COG's love to quote Jude when he exhorts the brethren to "earnestly contend for the faith which was once delivered unto the saints." This faith, they claim, is the same truths HWA restored to Christianity after 1900 years. Ignoring Biblical and historical context, another mainstay of Armstrong theology, has left them in the dark whereas scholars have been shedding light  through dark glass since the invention of the printing press.

What was the faith that needed to be contended for so earnestly? What was the biggest threat to Christianity at the close of the first century after the death of all the original apostles, save John?

I was shocked to learn that at the time of Christ, Judaism was the only religion, philosophy, worldview and culture on the whole planet that believed  or ever believed that physical fleshly life could be restored from death. This belief of a resurrection from the dead is what was "foolishness" to the Greek. The centerpiece to Christianity is accentuated by Paul in I Corinthians 15:1-4

"Now brothers and sisters, I want to remind you of the gospel I preached to you, which you received and on which you have taken your stand. By this gospel you are saved if you hold firmly to the word I preached to you. Otherwise, you have believed in vain. For what I received I passed on to you as of first importance: that Christ died for our sins according to Scriptures, that he was buried, that He was raised on the third day according to the Scriptures."
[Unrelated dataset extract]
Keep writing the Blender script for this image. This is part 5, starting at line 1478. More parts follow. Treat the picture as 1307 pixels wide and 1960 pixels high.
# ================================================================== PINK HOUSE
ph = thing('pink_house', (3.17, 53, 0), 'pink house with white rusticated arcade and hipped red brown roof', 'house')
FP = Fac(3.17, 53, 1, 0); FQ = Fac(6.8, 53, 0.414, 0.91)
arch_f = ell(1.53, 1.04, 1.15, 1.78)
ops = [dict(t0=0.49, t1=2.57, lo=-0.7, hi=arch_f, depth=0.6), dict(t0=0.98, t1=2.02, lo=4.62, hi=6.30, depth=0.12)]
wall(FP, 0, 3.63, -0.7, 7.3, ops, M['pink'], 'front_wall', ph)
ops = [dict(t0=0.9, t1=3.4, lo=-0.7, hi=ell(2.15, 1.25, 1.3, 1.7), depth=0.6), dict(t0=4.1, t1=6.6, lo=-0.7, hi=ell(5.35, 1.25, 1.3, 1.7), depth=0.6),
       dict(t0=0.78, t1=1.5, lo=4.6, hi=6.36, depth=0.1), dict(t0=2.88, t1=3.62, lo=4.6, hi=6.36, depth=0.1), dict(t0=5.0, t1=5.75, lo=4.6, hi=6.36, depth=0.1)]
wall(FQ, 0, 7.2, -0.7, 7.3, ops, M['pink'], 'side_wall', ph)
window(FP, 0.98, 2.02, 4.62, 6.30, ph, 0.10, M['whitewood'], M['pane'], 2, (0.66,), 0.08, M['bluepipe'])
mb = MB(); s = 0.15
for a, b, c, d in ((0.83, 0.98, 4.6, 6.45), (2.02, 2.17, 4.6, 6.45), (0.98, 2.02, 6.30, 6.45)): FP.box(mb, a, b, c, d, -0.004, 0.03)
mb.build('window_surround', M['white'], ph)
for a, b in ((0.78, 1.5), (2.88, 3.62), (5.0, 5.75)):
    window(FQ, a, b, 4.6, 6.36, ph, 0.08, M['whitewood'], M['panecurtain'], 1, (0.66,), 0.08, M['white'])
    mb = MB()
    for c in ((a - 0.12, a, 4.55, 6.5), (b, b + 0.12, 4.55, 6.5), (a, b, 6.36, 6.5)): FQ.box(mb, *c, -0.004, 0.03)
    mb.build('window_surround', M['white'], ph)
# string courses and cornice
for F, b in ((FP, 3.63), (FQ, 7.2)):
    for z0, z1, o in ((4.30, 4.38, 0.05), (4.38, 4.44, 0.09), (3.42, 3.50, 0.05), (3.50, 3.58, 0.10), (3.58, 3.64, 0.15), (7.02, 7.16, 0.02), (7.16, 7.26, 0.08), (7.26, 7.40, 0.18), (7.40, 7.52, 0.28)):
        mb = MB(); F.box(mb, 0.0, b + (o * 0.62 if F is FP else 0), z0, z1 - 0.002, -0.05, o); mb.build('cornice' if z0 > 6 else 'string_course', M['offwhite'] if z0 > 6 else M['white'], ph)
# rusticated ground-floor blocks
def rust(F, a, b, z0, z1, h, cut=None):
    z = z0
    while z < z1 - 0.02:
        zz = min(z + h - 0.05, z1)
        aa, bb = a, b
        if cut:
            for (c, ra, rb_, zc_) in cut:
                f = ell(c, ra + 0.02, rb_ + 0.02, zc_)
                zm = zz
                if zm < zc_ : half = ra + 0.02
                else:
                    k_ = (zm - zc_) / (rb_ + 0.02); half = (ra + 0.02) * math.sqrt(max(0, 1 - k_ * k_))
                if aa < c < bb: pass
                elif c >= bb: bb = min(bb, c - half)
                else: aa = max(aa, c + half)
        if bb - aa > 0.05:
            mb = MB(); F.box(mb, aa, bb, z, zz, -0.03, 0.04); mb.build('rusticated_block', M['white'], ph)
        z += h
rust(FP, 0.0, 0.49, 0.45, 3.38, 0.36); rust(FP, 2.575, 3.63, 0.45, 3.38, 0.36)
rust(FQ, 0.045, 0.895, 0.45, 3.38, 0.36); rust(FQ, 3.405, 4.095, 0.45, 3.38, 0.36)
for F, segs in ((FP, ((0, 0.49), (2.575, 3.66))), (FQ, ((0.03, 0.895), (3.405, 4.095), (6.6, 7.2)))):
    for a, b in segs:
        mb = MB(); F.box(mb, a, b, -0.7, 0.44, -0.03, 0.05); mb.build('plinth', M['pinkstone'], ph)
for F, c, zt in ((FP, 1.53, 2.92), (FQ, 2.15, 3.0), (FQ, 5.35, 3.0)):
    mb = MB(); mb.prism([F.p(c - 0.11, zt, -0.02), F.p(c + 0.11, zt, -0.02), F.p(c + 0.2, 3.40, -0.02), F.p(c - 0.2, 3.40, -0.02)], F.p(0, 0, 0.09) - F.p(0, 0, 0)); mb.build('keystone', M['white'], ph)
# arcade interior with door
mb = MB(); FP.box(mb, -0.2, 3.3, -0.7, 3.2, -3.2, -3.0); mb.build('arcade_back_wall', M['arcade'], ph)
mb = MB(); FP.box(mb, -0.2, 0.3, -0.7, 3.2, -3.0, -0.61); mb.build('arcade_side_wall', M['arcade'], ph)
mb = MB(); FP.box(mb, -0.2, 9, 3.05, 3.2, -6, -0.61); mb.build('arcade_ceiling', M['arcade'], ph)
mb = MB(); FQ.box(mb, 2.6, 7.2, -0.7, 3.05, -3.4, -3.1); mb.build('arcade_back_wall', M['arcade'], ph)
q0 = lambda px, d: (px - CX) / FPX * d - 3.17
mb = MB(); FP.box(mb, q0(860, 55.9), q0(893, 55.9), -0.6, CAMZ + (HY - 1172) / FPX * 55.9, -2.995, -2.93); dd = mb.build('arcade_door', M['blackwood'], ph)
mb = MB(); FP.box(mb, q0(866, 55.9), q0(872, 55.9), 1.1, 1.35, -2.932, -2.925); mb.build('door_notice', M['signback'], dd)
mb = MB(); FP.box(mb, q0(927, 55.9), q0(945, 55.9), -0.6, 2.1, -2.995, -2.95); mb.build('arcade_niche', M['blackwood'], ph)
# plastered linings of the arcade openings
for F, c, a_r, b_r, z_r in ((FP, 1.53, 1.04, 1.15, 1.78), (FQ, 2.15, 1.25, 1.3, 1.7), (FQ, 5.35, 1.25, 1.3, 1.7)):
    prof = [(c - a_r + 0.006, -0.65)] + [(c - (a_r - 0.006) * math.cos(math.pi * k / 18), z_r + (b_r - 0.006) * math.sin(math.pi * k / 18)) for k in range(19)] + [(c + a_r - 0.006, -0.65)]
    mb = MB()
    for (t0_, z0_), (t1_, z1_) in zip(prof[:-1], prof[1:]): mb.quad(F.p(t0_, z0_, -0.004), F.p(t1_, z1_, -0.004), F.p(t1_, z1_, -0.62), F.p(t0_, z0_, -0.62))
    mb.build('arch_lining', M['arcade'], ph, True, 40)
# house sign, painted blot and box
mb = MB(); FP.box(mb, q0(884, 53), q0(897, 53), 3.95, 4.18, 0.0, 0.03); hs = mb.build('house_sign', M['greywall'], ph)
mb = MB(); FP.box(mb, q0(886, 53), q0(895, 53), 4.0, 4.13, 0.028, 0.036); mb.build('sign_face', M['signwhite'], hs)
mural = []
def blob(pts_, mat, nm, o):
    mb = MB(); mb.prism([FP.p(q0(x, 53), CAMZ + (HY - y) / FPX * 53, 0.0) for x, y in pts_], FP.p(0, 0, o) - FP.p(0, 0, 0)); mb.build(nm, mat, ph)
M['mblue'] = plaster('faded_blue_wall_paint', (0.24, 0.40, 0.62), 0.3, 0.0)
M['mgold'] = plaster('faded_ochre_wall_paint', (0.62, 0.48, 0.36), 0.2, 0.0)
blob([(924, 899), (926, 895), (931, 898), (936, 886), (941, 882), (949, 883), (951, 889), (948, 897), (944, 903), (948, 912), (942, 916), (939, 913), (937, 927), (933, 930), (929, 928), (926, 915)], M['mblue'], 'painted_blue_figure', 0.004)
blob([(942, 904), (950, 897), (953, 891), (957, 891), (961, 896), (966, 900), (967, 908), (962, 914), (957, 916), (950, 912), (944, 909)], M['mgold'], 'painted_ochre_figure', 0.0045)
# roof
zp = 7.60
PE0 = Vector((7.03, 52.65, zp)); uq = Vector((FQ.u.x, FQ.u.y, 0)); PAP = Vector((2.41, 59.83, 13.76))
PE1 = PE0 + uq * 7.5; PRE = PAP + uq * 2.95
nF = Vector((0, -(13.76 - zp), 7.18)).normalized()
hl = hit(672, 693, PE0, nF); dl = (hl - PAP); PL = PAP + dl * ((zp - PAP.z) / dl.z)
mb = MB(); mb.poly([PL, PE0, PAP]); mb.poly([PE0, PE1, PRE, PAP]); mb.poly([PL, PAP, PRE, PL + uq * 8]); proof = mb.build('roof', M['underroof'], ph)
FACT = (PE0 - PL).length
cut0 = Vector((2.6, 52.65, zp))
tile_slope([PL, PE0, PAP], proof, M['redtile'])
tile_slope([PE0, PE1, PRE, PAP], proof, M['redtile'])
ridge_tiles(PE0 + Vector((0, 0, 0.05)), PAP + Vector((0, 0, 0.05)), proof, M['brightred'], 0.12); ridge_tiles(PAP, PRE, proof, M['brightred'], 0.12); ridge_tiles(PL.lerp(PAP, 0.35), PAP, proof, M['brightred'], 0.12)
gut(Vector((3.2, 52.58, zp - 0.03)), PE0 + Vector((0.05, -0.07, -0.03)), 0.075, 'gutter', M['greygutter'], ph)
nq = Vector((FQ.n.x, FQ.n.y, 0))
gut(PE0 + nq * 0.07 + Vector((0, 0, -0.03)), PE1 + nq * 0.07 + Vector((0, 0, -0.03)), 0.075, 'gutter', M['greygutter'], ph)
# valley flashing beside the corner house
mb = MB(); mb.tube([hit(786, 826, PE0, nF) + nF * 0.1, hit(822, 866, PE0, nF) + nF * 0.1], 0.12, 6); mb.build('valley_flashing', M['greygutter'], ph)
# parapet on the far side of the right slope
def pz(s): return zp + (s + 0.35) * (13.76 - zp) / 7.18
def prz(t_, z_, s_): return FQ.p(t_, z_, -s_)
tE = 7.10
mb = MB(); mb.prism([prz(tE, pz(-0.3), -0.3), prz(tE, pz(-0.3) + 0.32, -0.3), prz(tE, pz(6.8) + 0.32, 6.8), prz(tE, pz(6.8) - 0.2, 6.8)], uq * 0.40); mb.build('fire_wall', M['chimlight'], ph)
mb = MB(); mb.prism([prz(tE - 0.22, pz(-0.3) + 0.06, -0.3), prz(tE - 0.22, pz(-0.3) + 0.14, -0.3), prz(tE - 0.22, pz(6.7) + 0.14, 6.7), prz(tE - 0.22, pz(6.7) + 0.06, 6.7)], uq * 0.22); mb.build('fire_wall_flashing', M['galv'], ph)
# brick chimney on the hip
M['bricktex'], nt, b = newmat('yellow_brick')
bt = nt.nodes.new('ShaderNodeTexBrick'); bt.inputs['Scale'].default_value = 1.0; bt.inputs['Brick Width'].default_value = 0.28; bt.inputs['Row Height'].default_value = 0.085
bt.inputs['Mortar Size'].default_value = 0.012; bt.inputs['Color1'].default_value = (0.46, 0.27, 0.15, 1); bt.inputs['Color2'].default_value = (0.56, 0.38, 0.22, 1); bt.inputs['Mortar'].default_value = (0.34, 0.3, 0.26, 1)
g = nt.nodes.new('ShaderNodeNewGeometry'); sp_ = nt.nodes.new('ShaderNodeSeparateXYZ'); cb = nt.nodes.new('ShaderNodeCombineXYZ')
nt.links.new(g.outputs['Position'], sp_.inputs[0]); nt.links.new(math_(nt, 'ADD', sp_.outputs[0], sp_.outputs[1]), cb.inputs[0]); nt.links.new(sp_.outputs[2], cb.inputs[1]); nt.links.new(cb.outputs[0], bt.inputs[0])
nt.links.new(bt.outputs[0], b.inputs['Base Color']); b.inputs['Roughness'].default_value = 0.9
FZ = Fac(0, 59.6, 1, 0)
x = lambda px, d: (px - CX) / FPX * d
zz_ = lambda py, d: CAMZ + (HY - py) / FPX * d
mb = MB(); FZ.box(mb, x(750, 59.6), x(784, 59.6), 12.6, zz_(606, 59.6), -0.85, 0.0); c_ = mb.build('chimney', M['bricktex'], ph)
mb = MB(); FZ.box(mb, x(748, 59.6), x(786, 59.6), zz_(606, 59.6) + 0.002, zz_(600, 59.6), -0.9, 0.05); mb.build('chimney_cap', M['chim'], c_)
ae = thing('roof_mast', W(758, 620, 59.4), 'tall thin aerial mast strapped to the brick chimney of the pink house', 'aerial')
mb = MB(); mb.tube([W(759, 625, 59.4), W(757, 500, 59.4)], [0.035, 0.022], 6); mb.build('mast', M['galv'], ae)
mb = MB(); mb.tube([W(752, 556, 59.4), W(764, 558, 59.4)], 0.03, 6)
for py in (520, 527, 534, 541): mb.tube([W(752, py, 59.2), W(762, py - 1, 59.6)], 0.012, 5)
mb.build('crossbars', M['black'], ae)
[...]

Paul goes on to list all of the eye-witnesses to the resurrected Jesus. We can see among Gentiles during Paul's apostleship, the resurrection of Jesus in the flesh was already in question 20-30 years after His death and resurrection. John tells us what was being questioned and in doubt 60 years after what Jesus accomplished in I John 2:18-23 and says plainly in 2 John 7, "I say this because many deceivers, who do not acknowledge Jesus Christ as coming in the flesh, have gone out into the world. Any such person is a deceiver and an antichrist." Jude says ungodly men are turning grace into license to sin and deny the Christ.

It does seem to appear that the biggest problem Christianity faced at the beginning was the unbelief that Christ came in the flesh as a man, died, and was resurrected in the flesh. This makes perfect sense. Once a generation arose that did not have first-hand experience with Jesus, it only stands to reason that it now may be taken by the next generation and new adherents from a non-Jewish view that compromising ideas would arise to account for who and what Jesus was and what actually happened. 

What literally came into question was the incarnation. This may be why there is evidence as early as the early 2nd century of Christians observing the birth of Christ. This was an annual acknowledgment in their faith of the incarnation that many were doubting and began filling the ranks of a new Gnostic Christianity.

This is a valid working theory that is fitting with our addition of scholarship and research over the  last 120 years. For all of the shade the Adventist Movement has thrown at Christmas down to this very week, is it even possible that the COG's could revisit the topic and reconsider just how awful they have been in portraying fellow Christians all these years?

My own opinion is that Christmas is no different from other man-made holidays that have non-pagan foundations. That means we are free to take it or leave it. I stopped observing the holiday as a teenager for non-religious reasons. I will continue to do so but without passing judgment on fellow Christians who do so for reasons completely unrelated to roasting babies in fires and participating in drunken orgies.